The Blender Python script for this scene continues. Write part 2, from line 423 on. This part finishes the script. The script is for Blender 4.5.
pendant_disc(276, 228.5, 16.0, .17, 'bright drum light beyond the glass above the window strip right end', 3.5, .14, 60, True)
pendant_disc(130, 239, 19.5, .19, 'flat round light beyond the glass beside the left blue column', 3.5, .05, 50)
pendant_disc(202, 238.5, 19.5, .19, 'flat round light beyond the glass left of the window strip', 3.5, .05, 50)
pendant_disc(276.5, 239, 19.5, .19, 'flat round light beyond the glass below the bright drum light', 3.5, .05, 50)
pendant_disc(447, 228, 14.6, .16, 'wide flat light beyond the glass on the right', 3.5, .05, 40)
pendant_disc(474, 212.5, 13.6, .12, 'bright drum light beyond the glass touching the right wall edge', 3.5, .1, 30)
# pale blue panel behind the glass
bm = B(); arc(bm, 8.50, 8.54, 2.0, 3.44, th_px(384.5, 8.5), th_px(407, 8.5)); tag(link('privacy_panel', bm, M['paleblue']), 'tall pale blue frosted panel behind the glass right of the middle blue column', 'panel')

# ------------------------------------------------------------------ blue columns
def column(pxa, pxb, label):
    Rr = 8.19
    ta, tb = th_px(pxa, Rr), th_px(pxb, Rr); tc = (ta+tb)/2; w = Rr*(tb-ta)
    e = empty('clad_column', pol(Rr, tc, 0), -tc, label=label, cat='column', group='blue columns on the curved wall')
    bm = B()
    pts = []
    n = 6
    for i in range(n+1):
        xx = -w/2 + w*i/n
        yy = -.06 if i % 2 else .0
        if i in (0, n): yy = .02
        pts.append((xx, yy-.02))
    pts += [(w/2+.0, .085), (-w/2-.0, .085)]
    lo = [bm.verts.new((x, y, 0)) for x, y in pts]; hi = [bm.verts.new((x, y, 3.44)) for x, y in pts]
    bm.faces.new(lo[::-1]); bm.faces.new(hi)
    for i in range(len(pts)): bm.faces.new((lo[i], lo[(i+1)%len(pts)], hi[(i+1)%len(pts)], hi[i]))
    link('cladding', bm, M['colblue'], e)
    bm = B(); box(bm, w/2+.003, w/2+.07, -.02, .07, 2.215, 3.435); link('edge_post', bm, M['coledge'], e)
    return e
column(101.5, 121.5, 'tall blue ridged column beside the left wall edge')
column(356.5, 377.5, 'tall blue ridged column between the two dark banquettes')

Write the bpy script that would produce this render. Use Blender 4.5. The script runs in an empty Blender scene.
------------
TASK TO COMPLETE — Output all of the data above without any alteration.

WRITTEN RESPONSE —
The Blender Python script for this scene continues. Write part 2, from line 423 on. This part finishes the script. The script is for Blender 4.5.
pendant_disc(276, 228.5, 16.0, .17, 'bright drum light beyond the glass above the window strip right end', 3.5, .14, 60, True)
pendant_disc(130, 239, 19.5, .19, 'flat round light beyond the glass beside the left blue column', 3.5, .05, 50)
pendant_disc(202, 238.5, 19.5, .19, 'flat round light beyond the glass left of the window strip', 3.5, .05, 50)
pendant_disc(276.5, 239, 19.5, .19, 'flat round light beyond the glass below the bright drum light', 3.5, .05, 50)
pendant_disc(447, 228, 14.6, .16, 'wide flat light beyond the glass on the right', 3.5, .05, 40)
pendant_disc(474, 212.5, 13.6, .12, 'bright drum light beyond the glass touching the right wall edge', 3.5, .1, 30)
# pale blue panel behind the glass
bm = B(); arc(bm, 8.50, 8.54, 2.0, 3.44, th_px(384.5, 8.5), th_px(407, 8.5)); tag(link('privacy_panel', bm, M['paleblue']), 'tall pale blue frosted panel behind the glass right of the middle blue column', 'panel')

# ------------------------------------------------------------------ blue columns
def column(pxa, pxb, label):
    Rr = 8.19
    ta, tb = th_px(pxa, Rr), th_px(pxb, Rr); tc = (ta+tb)/2; w = Rr*(tb-ta)
    e = empty('clad_column', pol(Rr, tc, 0), -tc, label=label, cat='column', group='blue columns on the curved wall')
    bm = B()
    pts = []
    n = 6
    for i in range(n+1):
        xx = -w/2 + w*i/n
        yy = -.06 if i % 2 else .0
        if i in (0, n): yy = .02
        pts.append((xx, yy-.02))
    pts += [(w/2+.0, .085), (-w/2-.0, .085)]
    lo = [bm.verts.new((x, y, 0)) for x, y in pts]; hi = [bm.verts.new((x, y, 3.44)) for x, y in pts]
    bm.faces.new(lo[::-1]); bm.faces.new(hi)
    for i in range(len(pts)): bm.faces.new((lo[i], lo[(i+1)%len(pts)], hi[(i+1)%len(pts)], hi[i]))
    link('cladding', bm, M['colblue'], e)
    bm = B(); box(bm, w/2+.003, w/2+.07, -.02, .07, 2.215, 3.435); link('edge_post', bm, M['coledge'], e)
    return e
column(101.5, 121.5, 'tall blue ridged column beside the left wall edge')
column(356.5, 377.5, 'tall blue ridged column between the two dark banquettes')

Write the bpy script that would produce this render. Use Blender 4.5. The script runs in an empty Blender scene.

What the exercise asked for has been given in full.